Review | Escape Room: Tournament of Champions movie review – thriller series won’t be the next Saw or Final Destination

  • Taylor Russell, Logan Miller and the director of 2019’s Escape Room are back for this slapdash sequel that will leave no one satisfied
  • It fails to capitalise on the premise of the first film and, with its perplexing lack of blood and gore, misses the chance to draw horror-movie fans

2/5 stars

It hasn’t taken long for the recent escape room craze of problem-solving teamwork challenges to sneak into other areas of pop culture. Adam Robitel, director of lacklustre horror sequel Insidious: The Last Key, spun the fad into a life-or-death horror scenario for his workmanlike 2019 thriller Escape Room.

Taylor Russell and Logan Miller starred in that surprise box office hit, and now both return for this slapdash sequel, which simultaneously raises the stakes and lessens the impact of its predecessor by eschewing much of the first film’s ambitious world-building in favour of duplicitous gameplay reminiscent of Saw.

After surviving Escape Room’s deadly labyrinth, college student Zoey (Russell) vows to bring the shadowy Minos Corporation to justice. Roping in fellow survivor Ben (Miller), they return to New York, only to be trapped once again in a series of deadly escape rooms. This time round, their fellow escapees are all past champions of the tournament, while their fates are gambled on by anonymous wealthy viewers.

The first challenge is an electrified subway carriage, followed by a bank vault rigged with lasers, a giant hourglass, and a street corner showered with acid rain. Robitel and his six credited screenwriters do an admirable job of detailing the intricate mechanics of each individual puzzle room, every one more ludicrous and implausibly staged than the last.
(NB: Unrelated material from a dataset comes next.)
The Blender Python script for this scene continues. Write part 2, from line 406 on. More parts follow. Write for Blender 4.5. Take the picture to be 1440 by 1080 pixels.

What’s baffling is how little interest Tournament of Champions has in pursuing the numerous dangling plot threads left by its predecessor, despite featuring the continuing struggles of the same characters. It completely ignores the previous film’s cliffhanger ending – only to repurpose it in order to leave this instalment teetering on an almost identical knife edge – and the motivations of the Minos Corporation, instead focusing just on the players and the game at hand.

Logan Miller and Taylor Russell in a still from Escape Room: Tournament of Champions.

It is therefore all the more perplexing that the film is almost entirely devoid of blood and gore, the cameras panning away at the last second when characters meet their grisly fates. The film appears to emulate successful horror franchises such as Saw, Final Destination and Cube, but in a sanitised, teen-friendly manner that sidesteps all the elaborate kills that have come to define those films and their appeal.

This failure to capitalise on the first film’s promising premise, while also sidestepping the opportunity to appease gore-hungry horror fans, leaves Escape Room: Tournament of Champions trapped with no obvious way out.